Après Lollapalooza, Ministry continuera à atteindre des sommets de popularité. À l’automne 1992, ils se lanceront dans une nouvelle tournée, en tête d’affiche cette fois, aux côtés de Sepultura et Helmet. « N.W.O. » sera nominé aux Grammys dans la catégorie « meilleur titre metal » et Psalm 69 devint disque de platine aux États-Unis. « Je suis content de [ Psalm 69], mais je n’ai pas l’impression d’avoir enregistré l’album parfait de Ministry », a déclaré Jourgensen au Los Angeles Times en 1993. Mais vu la suite des évènements, on ne pourra malheureusement que lui donner tort.
Après Psalm 69, il faudra attendre 4 ans pour voir l’arrivée d’un nouvel album, le très lourd et rampant Filth Pig, qui sera accueilli avec une indifférence polie par les fans et la critique (la pochette restant, à ce jour, l’aspect le plus mémorable du disque). Avec les années, Ministry ont fini par devenir plus célèbres pour leurs jeux de mots foireux et les commentaires politiques de Jourgensen que pour leur musique. Barker a quitté le groupe en 2003 et Jourgensen a mis le projet en veilleuse en 2008 avant de le réactiver en 2011.

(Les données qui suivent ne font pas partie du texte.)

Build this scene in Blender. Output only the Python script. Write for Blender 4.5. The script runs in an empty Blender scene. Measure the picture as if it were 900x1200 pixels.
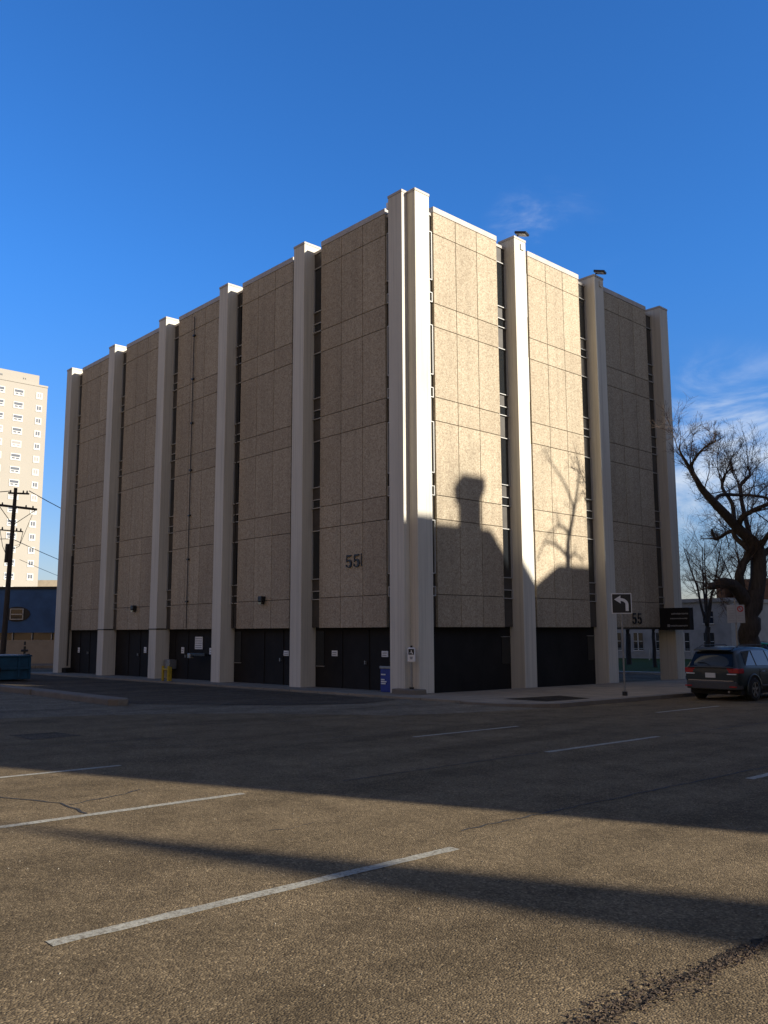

Vingt-cinq ans après sa sortie, Psalm 69 demeure un modèle du genre et un des disques les plus excitants et viscéraux des années 90. À l’apogée de la vague alternative, où tout semblait permis et possible, Ministry a livré un chef d’oeuvre de noirceur post-apocalyptique qui ouvrira la voie au succès, deux ans plus tard, du Downward Spiral de Nine Inch Nails (le disque qui permettra à la musique industrielle de mettre un pied dans le mainstream) et qui préparera le terrain au raz-de-marée Rammstein.